Это измученно-восторженное лицо, эту радость, летающую вместе с началом смерти около юного чела родильницы, я узнал потом в Фан-Дейковой мадонне* в римской галерее Корсини. Младенец только что родился, его подносят к матери; изнеможенная, без кровинки в лице, слабая и томная, она улыбнулась и остановила на малютке взгляд усталый и исполненный бесконечной любви.

*(Это измученно-восторженное лицо... - Приведенный отрывок взят из главы "13 июня 1839 года" ("Былое и думы", ч. 3-я), в которой говорится о рождении первенца-сына Герцена и о состоянии матери после родов...

...узнал потом в Фан-Дейковой мадонне - имеется в виду картина Антониса Ван Дейка "Мадонна-цыганка" (1670-е гг. Рим, галерея Корсини).)

Надобно признаться, дева-родильница совсем не идет в холостую религию христианства. С нею невольно врывается жизнь, любовь, кротость - в вечные похороны, в страшный суд и в другие ужасы церковной теодицеи*.

*(Теодицея - религиозно-философские теории, распространенные в XVII-XVIII вв., ставившие целью объяснить и оправдать явное и непримиримое противоречие между "благостью" и "всемогуществом" бога и наличием зла в "созданном" им мире.)

Оттого-то протестантизм и вытолкнул одну богородицу из своих сараев богослужения, из своих фабрик слова божия. Она действительно мешает христианскому чину, она не может отделаться от своей земной природы, она греет холодную церковь и, несмотря ни на что, остается женщиной, матерью. Естественными родами мстит она за неестественное зачатие и вырывает благословение своему чреву из уст монашеских, проклинающих все телесное.

Бонарроти и Рафаил поняли все это кистью.

В "Страшном суде" Сикстинской капеллы*, в этой варфоломеевской ночи на том свете, мы видим сына божия, идущего предводительствовать казнями; он уже поднял руку... он даст знак - и пойдут пытки, мученья, раздастся страшная труба, затрещит всемирное аутодафе; но - женщина-мать, трепещущая и всех скорбящая, прижалась в ужасе к нему и умоляет его о грешниках; глядя на нее, может, он смягчиться, забудет свое жестокое "женщина, что тебе до меня?" и не подаст знака.
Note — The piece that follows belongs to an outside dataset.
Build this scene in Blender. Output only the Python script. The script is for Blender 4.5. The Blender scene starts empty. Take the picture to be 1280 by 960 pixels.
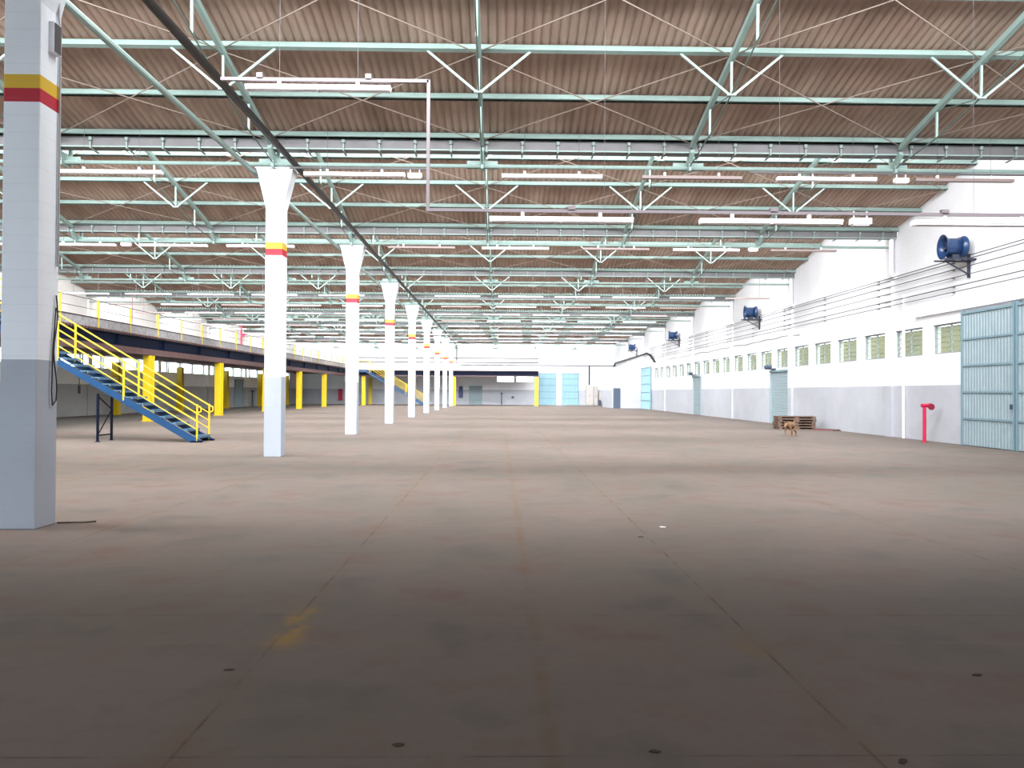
import bpy, bmesh, math, random
from mathutils import Vector, Matrix
random.seed(7)
C = bpy.context.scene
COL = C.collection

# ------------------------------------------------------------------ camera
yaw, pit, roll, EYE = .0171, .0109, .0053, 1.613
c_, s_ = math.cos(yaw), math.sin(yaw)
cp, sp = math.cos(pit), math.sin(pit)
cr, sr = math.cos(roll), math.sin(roll)
r0 = Vector((c_, -s_, 0)); F = Vector((cp*s_, cp*c_, sp)); u0 = Vector((-sp*s_, -sp*c_, cp))
Rv = cr*r0 + sr*u0; Uv = cr*u0 - sr*r0
cd = bpy.data.cameras.new('camera'); cam = bpy.data.objects.new('camera', cd); COL.objects.link(cam)
cam.matrix_world = Matrix(((Rv.x, Uv.x, -F.x, 0), (Rv.y, Uv.y, -F.y, 0), (Rv.z, Uv.z, -F.z, EYE), (0, 0, 0, 1)))
cd.sensor_fit = 'HORIZONTAL'; cd.sensor_width = 36; cd.lens = 27.0
cd.clip_start = .05; cd.clip_end = 400
C.camera = cam

# ------------------------------------------------------------------ light and exposure
GLAZING_STRENGTH = 6.0
DAYLIGHT_W = 2800.0      # daylight falling through each strip of roof glazing
SKY_STRENGTH = 5.6
C.view_settings.view_transform = 'Standard'
C.view_settings.look = 'None'
C.view_settings.exposure = 0.72
C.view_settings.gamma = 1
C.view_settings.use_curve_mapping = False
w = bpy.data.worlds.new('overcast_sky'); C.world = w; w.use_nodes = True
w.node_tree.nodes['Background'].inputs[0].default_value = (.80, .90, 1, 1)
w.node_tree.nodes['Background'].inputs[1].default_value = SKY_STRENGTH
for k_ in range(9):
    ld = bpy.data.lights.new('roof_daylight', 'AREA'); ld.shape = 'RECTANGLE'; ld.size = 36.0; ld.size_y = 1.5
    ld.energy = DAYLIGHT_W*(.4 if k_ == 8 else 1.); ld.color = (.95, .97, 1); ld.spread = math.radians(150)
    lo = bpy.data.objects.new('roof_daylight', ld); COL.objects.link(lo)
    lo.location = (-5.5, 8.98+10*k_+.62, 9.05); lo.rotation_euler = (math.radians(48), 0, 0)
C.cycles.use_denoising = True
C.cycles.max_bounces = 10
C.cycles.diffuse_bounces = 7
C.cycles.sample_clamp_indirect = 8

# ------------------------------------------------------------------ materials
MATS = {}
def mat(name, col, rough=.6, metal=0., noise=0., scale=3., spec=.4):
    m = bpy.data.materials.new(name); m.use_nodes = True
    nt = m.node_tree; b = nt.nodes['Principled BSDF']
    b.inputs['Base Color'].default_value = (*col, 1); b.inputs['Roughness'].default_value = rough
    b.inputs['Metallic'].default_value = metal; b.inputs['Specular IOR Level'].default_value = spec
    if noise > 0:
        g = nt.nodes.new('ShaderNodeNewGeometry')
        n = nt.nodes.new('ShaderNodeTexNoise'); n.inputs['Scale'].default_value = scale; n.inputs['Detail'].default_value = 5
        r = nt.nodes.new('ShaderNodeValToRGB')
        r.color_ramp.elements[0].position = .3; r.color_ramp.elements[1].position = .7
        r.color_ramp.elements[0].color = (*[c*(1-noise) for c in col], 1)
        r.color_ramp.elements[1].color = (*[min(1, c*(1+noise*.6)) for c in col], 1)
        nt.links.new(g.outputs['Position'], n.inputs['Vector'])
        nt.links.new(n.outputs['Fac'], r.inputs[0]); nt.links.new(r.outputs[0], b.inputs['Base Color'])
    MATS[name] = m
    return m

class NT:
    """tiny node helper"""
    def __init__(s, m): s.nt = m.node_tree; s.b = s.nt.nodes['Principled BSDF']
    def node(s, t, **k):
        n = s.nt.nodes.new(t)
        for a, v in k.items(): setattr(n, a, v)
        return n
    def link(s, a, b): s.nt.links.new(a, b)
    def math(s, op, a, b=0., clamp=False):
        n = s.node('ShaderNodeMath', operation=op, use_clamp=clamp)
        for i, v in enumerate((a, b)):
            if hasattr(v, 'is_output'): s.link(v, n.inputs[i])
            else: n.inputs[i].default_value = v
        return n.outputs[0]
    def mix(s, f, a, b):
        n = s.node('ShaderNodeMix', data_type='RGBA')
        for i, v in ((0, f), (6, a), (7, b)):
            if hasattr(v, 'is_output'): s.link(v, n.inputs[i])
            else: n.inputs[i].default_value = v if i == 0 else (*v, 1)
        return n.outputs[2]
    def noise(s, vec, scale, detail=4, rough=.55):
        n = s.node('ShaderNodeTexNoise'); n.inputs['Scale'].default_value = scale
        n.inputs['Detail'].default_value = detail; n.inputs['Roughness'].default_value = rough
        s.link(vec, n.inputs['Vector']); return n.outputs['Fac']
    def ramp(s, v, lo, hi):
        n = s.node('ShaderNodeMapRange'); n.inputs[1].default_value = lo; n.inputs[2].default_value = hi
        s.link(v, n.inputs[0]); return n.outputs[0]

def painted(name, white, grey, zline, joints=0., bands=False):
    """white paint over a grey dado, with block joints; bands = yellow and red stripes of the columns"""
    m = mat(name, white, .55, spec=.3); t = NT(m)
    g = t.node('ShaderNodeNewGeometry'); p = g.outputs['Position']
    sx = t.node('ShaderNodeSeparateXYZ'); t.link(p, sx.inputs[0]); z = sx.outputs[2]
    n = t.noise(p, 1.1, 6)
    wv = t.mix(t.ramp(n, .35, .7), tuple(c*.94 for c in white), white)
    gv = t.mix(t.ramp(n, .3, .7), tuple(c*.88 for c in grey), grey)
    colr = t.mix(t.math('LESS_THAN', z, zline), wv, gv)
    if bands:
        def band(a, b, col, base):
            f = t.math('MULTIPLY', t.math('GREATER_THAN', z, a), t.math('LESS_THAN', z, b))
            return t.mix(f, base, col)
        colr = band(5.12, 5.28, (.62, .40, .035), colr)
        colr = band(4.96, 5.12, (.42, .022, .04), colr)
    if joints:
        fr = t.math('FRACT', t.math('DIVIDE', z, joints))
        j = t.math('LESS_THAN', fr, .035)
        colr = t.mix(t.math('MULTIPLY', j, .14), colr, (.25, .25, .25))
    t.link(colr, t.b.inputs['Base Color'])
    return m

WHITE = (.76, .765, .79); DADO = (.43, .44, .48)
M_wall = painted('white_wall_grey_dado', WHITE, DADO, 1.935, joints=.2)
M_wall_left = painted('white_wall_olive_dado', (.82, .80, .77), (.36, .36, .35), 1.98, joints=.2)
M_col = painted('column_paint', (.77, .81, .85), (.37, .40, .45), 1.965, joints=.2, bands=True)
M_green = mat('pale_green_steel', (.25, .345, .315), .45, noise=.12, scale=1.5)
M_greend = mat('green_steel_rod', (.10, .15, .13), .5, noise=.1)
M_rod = mat('bare_rod', (.22, .175, .145), .5)
M_gutter = mat('grey_gutter_steel', (.135, .128, .132), .55, noise=.15, scale=2)
M_brkt = mat('gutter_bracket_steel', (.22, .27, .25), .5)
M_pipe = mat('black_brown_pipe', (.012, .009, .008), .5, noise=.3)
M_fixt = mat('white_enamel', (.86, .85, .88), .35)
M_tube = mat('fluorescent_glass', (.9, .9, .92), .25)
M_bare = mat('unpainted_channel', (.22, .165, .155), .5)
M_cond = mat('galvanised_conduit', (.07, .066, .07), .5)
M_condl = mat('pale_grey_conduit', (.40, .40, .41), .5)
M_blue = mat('blue_stair_paint', (.002, .034, .098), .4, noise=.12)
M_tread = mat('worn_blue_tread', (.06, .13, .20), .45, noise=.2)
M_navy = mat('navy_girder_paint', (.001, .0035, .014), .6, spec=.1, noise=.2, scale=.8)
M_prim = mat('red_primer_beam', (.085, .045, .043), .6, noise=.2)
M_deck = mat('deck_steel', (.09, .045, .035), .7, noise=.2)
M_toe = mat('grey_toe_mesh', (.22, .21, .215), .5, noise=.35, scale=6)
M_yel = mat('yellow_paint', (.52, .355, .007), .4, noise=.06)
M_rail = mat('dark_rail', (.035, .02, .024), .6, spec=.2)
M_red = mat('red_paint', (.45, .010, .05), .4)
M_door = mat('pale_blue_door', (.23, .295, .325), .5, noise=.08)
M_door2 = mat('light_blue_far_door', (.25, .42, .49), .5, noise=.05)
M_doord = mat('door_rail_blue', (.16, .25, .29), .45)
M_roll = mat('grey_green_shutter', (.26, .33, .355), .5, noise=.06)
M_dark = mat('dark_blue_grey', (.05, .065, .10), .5)
M_black = mat('black_rubber', (.02, .02, .02), .6)
M_fan = mat('fan_blue_paint', (.012, .035, .10), .3, noise=.25, scale=6)
M_fand = mat('fan_dark_steel', (.02, .026, .045), .35)
M_wood = mat('weathered_pallet_wood', (.14, .088, .066), .8, noise=.4, scale=9)
M_wood2 = mat('reddish_plank_wood', (.15, .05, .05), .8, noise=.3, scale=8)
M_fur = mat('tan_fur', (.24, .135, .072), .9, noise=.45, scale=9)
M_furl = mat('pale_fur', (.62, .45, .33), .9, noise=.1)
M_cab = mat('cream_cabinet', (.42, .39, .37), .5)
M_leaf = mat('dry_leaf', (.05, .035, .025), .8)
M_paper = mat('white_paper', (.8, .8, .8), .7)
M_mull = mat('window_bar', (.22, .24, .24), .5)
M_room = mat('room_plaster', (.83, .84, .87), .6)
M_ext = mat('ochre_neighbour_wall', (.165, .135, .055), .8, noise=.5, scale=.8)

def glass(name, col, a):
    m = mat(name, col, .25); t = NT(m)
    tr = t.node('ShaderNodeBsdfTransparent'); tr.inputs[0].default_value = (.95, .97, .93, 1)
    mx = t.node('ShaderNodeMixShader'); mx.inputs[0].default_value = a
    out = t.nt.nodes['Material Output']
    t.link(tr.outputs[0], mx.inputs[1]); t.link(t.b.outputs[0], mx.inputs[2]); t.link(mx.outputs[0], out.inputs[0])
    return m
M_glass = glass('louvre_glass', (.30, .34, .26), .40)
M_glass2 = glass('clear_glass', (.8, .85, .85), .12)

def glow(name, col, st):
    m = bpy.data.materials.new(name); m.use_nodes = True; nt = m.node_tree
    nt.nodes.remove(nt.nodes['Principled BSDF'])
    e = nt.nodes.new('ShaderNodeEmission'); e.inputs[0].default_value = (*col, 1); e.inputs[1].default_value = st
    nt.links.new(e.outputs[0], nt.nodes['Material Output'].inputs[0])
    m.cycles.emission_sampling = 'FRONT'
    return m
M_skylight = glow('daylit_opal_glazing', (.93, .97, 1), GLAZING_STRENGTH)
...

*(Фрески Микеланджело Буонаротти (1475-1564): роспись потолка Сикстинской капеллы в Ватикане (1508-1512) и "Страшный суд" (1535-1541) - роспись алтарной стены той же капеллы; росписи капеллы Паолина в Ватикане (1542-1550), где Микеланджело исполнил две фрески - "Обращение Павла" и "Распятие Петра". Содержанием росписи потолка является история человеческого рода, как она рассказана в библии, от первого дня творения до рождения Иисуса. Какие фрески Андреа Орканьи (род. около 1308 г. - ум. около 1368 г.), флорентийского живописца и архитектора, имел в виду Тургенев, сказать трудно. Орканьи принадлежат: "Триумф смерти" - фреска в Санта-Кроче во Флоренции (сохранился фрагмент), "Страшный суд" и "Рай" - фрески в капелле Строцци (Флоренция). Долгое время Орканьи приписывалась фреска "Триумф смерти", написанная на стене Кампо-Санто (кладбища) в Пизе.)

Сикстинская мадонна - это Миньона после родов*; она испугана небывалой судьбой, потеряна...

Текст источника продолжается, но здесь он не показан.